Now this may seem a little odd, but if I was to choose another arbitrary 2D-axis besides x and y, is there a way to find the sigma of the Gaussian on these axes just based on $\sigma_x$ and $\sigma_y$ and the angle these new set of axes make with original axes? For example, If I know $\sigma_x = 4$ and $\sigma_y = 5$ but I want to find 0.68 of all data in a region spanned by the axes going through x and y at 45 degrees and also -45 degrees, is there a method to do this? I've tried to describe my intent in the image--the Gaussian's characteristics are known on x and y, but now I want to know what the characteristics are on x' and y', where the angular different between x and x' and y and y' is known and also the same (i.e. x' any y' are also perpendicular to each other).

My main purpose of doing this is so that I know what the Gaussian's features are, regardless of which axis I view and analyze it from initially.

 

[TheCanadian]

The analogous region is [x0 - sigma(x), x0+sigma(x)] x [y0 - sigma(y), y0 + sigma [y]].

Now I have a slightly odd inquiry.
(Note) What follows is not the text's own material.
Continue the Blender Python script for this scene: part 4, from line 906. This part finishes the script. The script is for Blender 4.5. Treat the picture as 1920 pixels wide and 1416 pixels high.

If using this equation in cylindrical coordinates, the equation becomes: $z = Ae^{-[\frac { (rcos(\theta)-r_ocos(\theta_o))^2}{2 \sigma_x^2} + \frac {(rsin(\theta)-r_osin(\theta_o))^2 }{2 \sigma_y^2}]}$

Now, I want to introduce a rotation to the Gaussian so that it is no longer strictly oriented in one direction, but now it is instead oriented randomly throughout space. I want to randomly orient this Gaussian by $\theta_{rot}$ so that the new equation is: $z1 = Ae^{-[\frac { (rcos(\theta - \theta_{rot})-r_ocos(\theta_o))^2}{2 \sigma_x^2} + \frac {(rsin(\theta - \theta_{rot})-r_osin(\theta_o))^2 }{2 \sigma_y^2}]}$. This accomplishes what I want, but out of curiosity, is the mean position of the centroid is still given by $(r_o, \theta_o)$? For some odd reason, I keep computing the mean position's angle and I keep getting $\theta_o + \theta_{rot}$ instead of just $\theta_o$. It should be just $\theta_o$, right?
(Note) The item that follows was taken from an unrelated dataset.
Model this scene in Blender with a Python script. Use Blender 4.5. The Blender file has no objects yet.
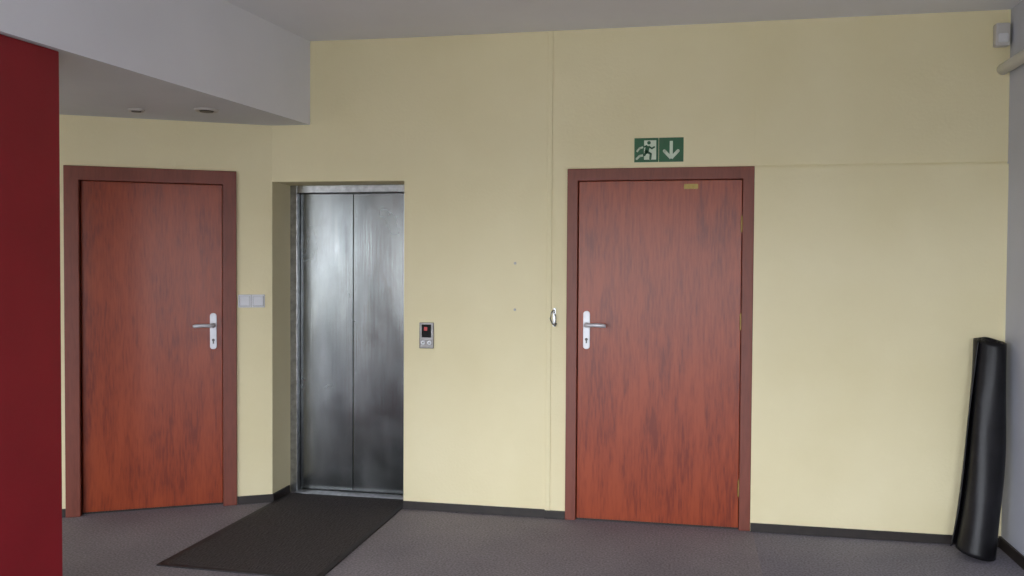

Or should the actual equation be: $z2 = Ae^{-[\frac { (rcos(\theta - \theta_{rot})-r_ocos(\theta_o - \theta_{rot}))^2}{2 \sigma_x^2} + \frac {(rsin(\theta- \theta_{rot})-r_osin(\theta_o - \theta_{rot}))^2 }{2 \sigma_y^2}]}$

Also, what exactly is the difference between z1 and z2?

 

[TheCanadian]

The analogous region is [x0 - sigma(x), x0+sigma(x)] x [y0 - sigma(y), y0 + sigma [y]].
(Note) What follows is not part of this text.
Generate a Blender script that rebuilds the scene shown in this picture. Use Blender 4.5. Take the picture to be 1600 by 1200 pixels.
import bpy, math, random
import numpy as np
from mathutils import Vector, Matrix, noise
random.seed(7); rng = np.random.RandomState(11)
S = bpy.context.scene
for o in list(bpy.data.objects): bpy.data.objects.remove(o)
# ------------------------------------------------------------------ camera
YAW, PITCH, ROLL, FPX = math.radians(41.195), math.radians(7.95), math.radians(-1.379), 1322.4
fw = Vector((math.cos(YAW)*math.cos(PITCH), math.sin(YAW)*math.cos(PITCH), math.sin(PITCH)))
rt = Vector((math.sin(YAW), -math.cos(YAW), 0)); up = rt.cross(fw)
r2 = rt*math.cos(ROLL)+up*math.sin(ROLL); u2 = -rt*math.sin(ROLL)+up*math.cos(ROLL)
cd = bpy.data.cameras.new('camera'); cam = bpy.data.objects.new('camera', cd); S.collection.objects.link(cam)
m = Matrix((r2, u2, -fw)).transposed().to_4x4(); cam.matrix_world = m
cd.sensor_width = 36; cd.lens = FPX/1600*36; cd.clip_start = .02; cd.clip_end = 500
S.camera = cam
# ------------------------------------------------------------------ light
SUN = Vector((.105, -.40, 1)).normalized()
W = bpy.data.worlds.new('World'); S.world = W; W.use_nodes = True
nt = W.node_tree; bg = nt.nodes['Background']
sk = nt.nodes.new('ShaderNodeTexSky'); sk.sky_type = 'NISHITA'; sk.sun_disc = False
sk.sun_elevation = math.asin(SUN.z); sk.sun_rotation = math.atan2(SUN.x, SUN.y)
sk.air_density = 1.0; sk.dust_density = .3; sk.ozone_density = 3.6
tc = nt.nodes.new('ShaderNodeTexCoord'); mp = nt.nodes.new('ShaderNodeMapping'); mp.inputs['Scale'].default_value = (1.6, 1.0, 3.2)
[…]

Also, if one has a 2D Gaussian with a sigmax and sigmay predefined (e.g. sigmax=3, sigmay=1). Then if you rotate it either 30 degrees, 40 degrees, or 50 degrees, what would be the new method to compute the standard deviation of this function in the original x- and y-axis? Is there a "simple" method to do this or is integrating the function and comparing intervals the only way, despite knowing the sigmas on two perpendicular axes and the exact rotation of the function?